Table of Contents
Estimating Cost of Electricity
It turns out that in BC, there's an incredibly easy way to estimate the cost of electricity for devices that are always on 24/7:
- Take the power consumption in Watts (W)
- Divide by 10
- You get the cost of electricity per month for that device
That's right, if something draws 50 W and it's on 24/7, it costs about $5 per month of electricity to run it.
Here's why that works...
In BC, the price of electricity is 10.97 ¢/kWh for the first tier and 14.08 ¢/kWh for the second tier. So let's take the worst case scenario and imagine that we're always on tier 2 pricing. The math is just a string of multiplication to cancel out units:
\begin{align*}
&\frac{365\text{ days}}{\text{year}}
\times \frac{24\text{ hrs}}{\text{day}}
\times \frac{1\text{ year}}{12\text{ months}}
\times 14.08\frac{\text{ ¢}}{\text{kWh}}
\times \frac{1 \text{ \$}}{100\text{ ¢}}
\times \frac{1\text{ kW}}{1000\text{ W}} \\
=\quad& 0.102784 \ \tfrac{\text{\$}}{\text{month}\cdot\text{W}}
\end{align*}
If you look at the units carefully, you'll notice that they almost all cancel out except for \$\frac{\text{\$}}{\text{month}\cdot\text{W}}\$ 1)
That number means that it costs $0.102784 per month for each Watt of power that's continuously drawn. So if you multiply that number by the power consumption of the device, the \$\text{W}\$ will cancel out and you'll get a result in \$\frac{\text{\$}}{\text{month}}\$, which is the monthly electricity price for that device.
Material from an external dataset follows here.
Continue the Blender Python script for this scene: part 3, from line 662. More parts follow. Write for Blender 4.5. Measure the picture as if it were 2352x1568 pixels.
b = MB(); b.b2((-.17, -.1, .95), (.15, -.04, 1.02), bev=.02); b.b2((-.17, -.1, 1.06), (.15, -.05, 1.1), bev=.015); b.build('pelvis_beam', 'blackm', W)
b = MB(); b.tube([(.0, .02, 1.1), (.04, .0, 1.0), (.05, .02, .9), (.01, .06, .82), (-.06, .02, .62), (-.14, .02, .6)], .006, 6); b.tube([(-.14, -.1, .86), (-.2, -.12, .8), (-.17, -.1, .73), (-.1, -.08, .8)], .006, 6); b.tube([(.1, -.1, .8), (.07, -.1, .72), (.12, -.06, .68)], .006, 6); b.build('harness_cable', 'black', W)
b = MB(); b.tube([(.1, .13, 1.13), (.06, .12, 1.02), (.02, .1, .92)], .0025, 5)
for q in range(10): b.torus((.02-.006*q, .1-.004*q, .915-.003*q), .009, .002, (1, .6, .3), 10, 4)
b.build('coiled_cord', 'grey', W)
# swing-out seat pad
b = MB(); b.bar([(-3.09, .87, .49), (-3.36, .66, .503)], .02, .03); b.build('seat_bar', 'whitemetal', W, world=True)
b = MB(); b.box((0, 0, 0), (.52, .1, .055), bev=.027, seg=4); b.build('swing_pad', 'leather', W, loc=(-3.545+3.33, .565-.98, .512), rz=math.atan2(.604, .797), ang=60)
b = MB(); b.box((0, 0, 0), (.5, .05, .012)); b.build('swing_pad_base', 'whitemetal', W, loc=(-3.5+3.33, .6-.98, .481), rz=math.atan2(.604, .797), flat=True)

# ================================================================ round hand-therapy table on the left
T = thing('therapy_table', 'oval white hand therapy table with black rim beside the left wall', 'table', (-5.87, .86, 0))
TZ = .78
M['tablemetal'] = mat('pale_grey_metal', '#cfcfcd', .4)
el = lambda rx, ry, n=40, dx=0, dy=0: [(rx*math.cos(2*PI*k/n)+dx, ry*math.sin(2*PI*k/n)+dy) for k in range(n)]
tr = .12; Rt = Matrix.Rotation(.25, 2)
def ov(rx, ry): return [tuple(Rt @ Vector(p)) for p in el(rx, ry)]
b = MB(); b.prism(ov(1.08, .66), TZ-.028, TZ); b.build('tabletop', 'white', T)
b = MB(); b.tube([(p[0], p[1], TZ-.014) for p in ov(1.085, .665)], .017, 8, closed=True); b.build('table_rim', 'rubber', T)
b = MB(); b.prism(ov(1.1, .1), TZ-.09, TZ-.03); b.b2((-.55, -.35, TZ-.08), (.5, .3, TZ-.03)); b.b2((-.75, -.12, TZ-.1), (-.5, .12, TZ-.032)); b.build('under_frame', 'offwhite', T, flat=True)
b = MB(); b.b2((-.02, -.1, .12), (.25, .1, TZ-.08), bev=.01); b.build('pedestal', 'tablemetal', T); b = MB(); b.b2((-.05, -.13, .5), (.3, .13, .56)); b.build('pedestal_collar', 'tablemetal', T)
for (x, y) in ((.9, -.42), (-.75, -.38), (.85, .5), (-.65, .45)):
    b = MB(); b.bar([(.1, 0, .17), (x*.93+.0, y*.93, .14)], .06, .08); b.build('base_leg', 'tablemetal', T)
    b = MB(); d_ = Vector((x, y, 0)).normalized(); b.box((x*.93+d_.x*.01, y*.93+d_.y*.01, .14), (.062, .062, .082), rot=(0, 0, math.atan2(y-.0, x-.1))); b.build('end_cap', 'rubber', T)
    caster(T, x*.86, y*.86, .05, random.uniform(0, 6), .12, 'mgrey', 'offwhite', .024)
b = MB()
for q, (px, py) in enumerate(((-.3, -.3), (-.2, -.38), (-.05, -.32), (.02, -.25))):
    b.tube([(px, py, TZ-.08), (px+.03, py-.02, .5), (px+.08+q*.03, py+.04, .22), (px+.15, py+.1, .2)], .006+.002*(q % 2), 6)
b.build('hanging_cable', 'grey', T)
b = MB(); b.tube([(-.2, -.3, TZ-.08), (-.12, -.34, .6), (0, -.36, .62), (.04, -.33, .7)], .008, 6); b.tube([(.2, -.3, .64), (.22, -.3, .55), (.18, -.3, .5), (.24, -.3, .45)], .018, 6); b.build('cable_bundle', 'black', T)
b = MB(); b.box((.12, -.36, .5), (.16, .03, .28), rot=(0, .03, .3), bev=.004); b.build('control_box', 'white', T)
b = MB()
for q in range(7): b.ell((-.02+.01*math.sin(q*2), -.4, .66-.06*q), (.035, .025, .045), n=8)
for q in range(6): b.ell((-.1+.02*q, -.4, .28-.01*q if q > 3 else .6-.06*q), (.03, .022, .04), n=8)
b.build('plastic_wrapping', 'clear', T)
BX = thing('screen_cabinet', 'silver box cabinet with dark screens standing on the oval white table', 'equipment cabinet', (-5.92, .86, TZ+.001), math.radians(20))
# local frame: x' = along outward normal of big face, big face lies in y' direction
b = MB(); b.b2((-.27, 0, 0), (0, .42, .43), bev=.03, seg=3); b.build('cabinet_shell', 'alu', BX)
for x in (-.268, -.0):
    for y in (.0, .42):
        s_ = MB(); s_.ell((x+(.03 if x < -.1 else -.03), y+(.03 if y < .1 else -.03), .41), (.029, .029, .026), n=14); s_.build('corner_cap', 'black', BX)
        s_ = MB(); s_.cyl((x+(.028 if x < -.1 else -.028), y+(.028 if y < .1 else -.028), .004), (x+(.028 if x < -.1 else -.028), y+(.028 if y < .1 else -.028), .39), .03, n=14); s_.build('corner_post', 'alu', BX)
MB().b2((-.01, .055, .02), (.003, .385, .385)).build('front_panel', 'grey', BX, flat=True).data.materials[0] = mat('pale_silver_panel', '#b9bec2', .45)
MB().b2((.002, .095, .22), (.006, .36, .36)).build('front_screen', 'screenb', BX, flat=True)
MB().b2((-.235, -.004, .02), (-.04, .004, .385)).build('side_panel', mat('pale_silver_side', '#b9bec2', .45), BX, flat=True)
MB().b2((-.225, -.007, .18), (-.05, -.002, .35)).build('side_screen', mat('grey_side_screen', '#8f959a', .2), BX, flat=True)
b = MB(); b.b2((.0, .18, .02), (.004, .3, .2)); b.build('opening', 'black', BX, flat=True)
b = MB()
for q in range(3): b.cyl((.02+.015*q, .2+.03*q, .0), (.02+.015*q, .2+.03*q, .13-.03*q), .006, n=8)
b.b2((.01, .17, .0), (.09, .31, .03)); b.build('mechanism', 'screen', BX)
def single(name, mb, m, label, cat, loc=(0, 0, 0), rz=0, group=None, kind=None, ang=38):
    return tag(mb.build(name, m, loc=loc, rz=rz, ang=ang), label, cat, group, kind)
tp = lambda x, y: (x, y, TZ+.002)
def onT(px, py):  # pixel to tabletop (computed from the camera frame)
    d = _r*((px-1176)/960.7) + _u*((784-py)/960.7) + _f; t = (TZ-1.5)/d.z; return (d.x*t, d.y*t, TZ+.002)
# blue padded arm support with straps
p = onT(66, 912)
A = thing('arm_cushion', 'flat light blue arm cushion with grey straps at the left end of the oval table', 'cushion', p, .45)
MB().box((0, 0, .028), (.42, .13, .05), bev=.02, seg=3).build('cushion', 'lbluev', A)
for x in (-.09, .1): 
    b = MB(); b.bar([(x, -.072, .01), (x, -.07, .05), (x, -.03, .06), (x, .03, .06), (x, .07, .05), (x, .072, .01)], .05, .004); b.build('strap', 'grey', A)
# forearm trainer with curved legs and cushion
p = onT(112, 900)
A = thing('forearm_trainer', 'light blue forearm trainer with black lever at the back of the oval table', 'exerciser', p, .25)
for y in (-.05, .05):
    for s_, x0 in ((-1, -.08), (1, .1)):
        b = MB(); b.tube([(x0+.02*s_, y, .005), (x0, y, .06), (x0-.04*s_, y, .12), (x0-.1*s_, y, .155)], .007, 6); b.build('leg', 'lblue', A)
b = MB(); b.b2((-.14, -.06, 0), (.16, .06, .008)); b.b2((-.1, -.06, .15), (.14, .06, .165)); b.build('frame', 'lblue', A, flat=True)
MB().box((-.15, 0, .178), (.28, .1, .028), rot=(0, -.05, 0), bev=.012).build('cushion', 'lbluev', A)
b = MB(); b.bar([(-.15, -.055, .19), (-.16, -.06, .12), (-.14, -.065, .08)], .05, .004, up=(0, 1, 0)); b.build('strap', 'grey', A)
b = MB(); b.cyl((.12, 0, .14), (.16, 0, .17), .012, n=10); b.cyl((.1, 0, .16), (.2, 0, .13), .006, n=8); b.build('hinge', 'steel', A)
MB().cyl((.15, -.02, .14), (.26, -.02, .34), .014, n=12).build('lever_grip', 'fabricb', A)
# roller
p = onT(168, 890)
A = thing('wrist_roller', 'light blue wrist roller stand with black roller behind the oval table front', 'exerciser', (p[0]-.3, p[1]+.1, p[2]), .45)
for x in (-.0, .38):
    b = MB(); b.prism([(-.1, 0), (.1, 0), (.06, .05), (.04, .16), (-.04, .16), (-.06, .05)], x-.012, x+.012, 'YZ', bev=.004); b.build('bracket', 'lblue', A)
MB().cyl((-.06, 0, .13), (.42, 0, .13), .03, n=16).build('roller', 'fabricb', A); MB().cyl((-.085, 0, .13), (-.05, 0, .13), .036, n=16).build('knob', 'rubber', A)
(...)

For example:
\$$ 50 \text{ W} \times 0.102784 \ \tfrac{\text{\$}}{\text{month}\cdot\text{W}} = 5.1392 \ \tfrac{\text{\$}}{\text{month}} \$$
The trick to simply divide by 10 instead of multiplying by 0.102784 works because \$\tfrac{1}{0.102784} = 9.729... \approx 10\$ . So a better approximation would be to divide by 9.7, but dividing by 10 is so much easier to do in your head, and the result is not that far off, specially since we already over estimated the cost of electricity to full tier 2 instead of a combination of tier 1 and tier 2.
A Concrete Example
At home, I run a bunch of equipment2) on a dedicated 12V system. The system is fed with a high quality, high power 12 V charger with backup batteries and solar panels. In the winter, the solar panels don't get any sun and the charger puts out a constant 75 W (which goes up when I'm transmitting). In the summer, the solar panels provide all the electricity needed for up to 16 hours.
That means that my internet and radio system costs me about $7.50 / month of electricity in the winter, a third of that in the summer.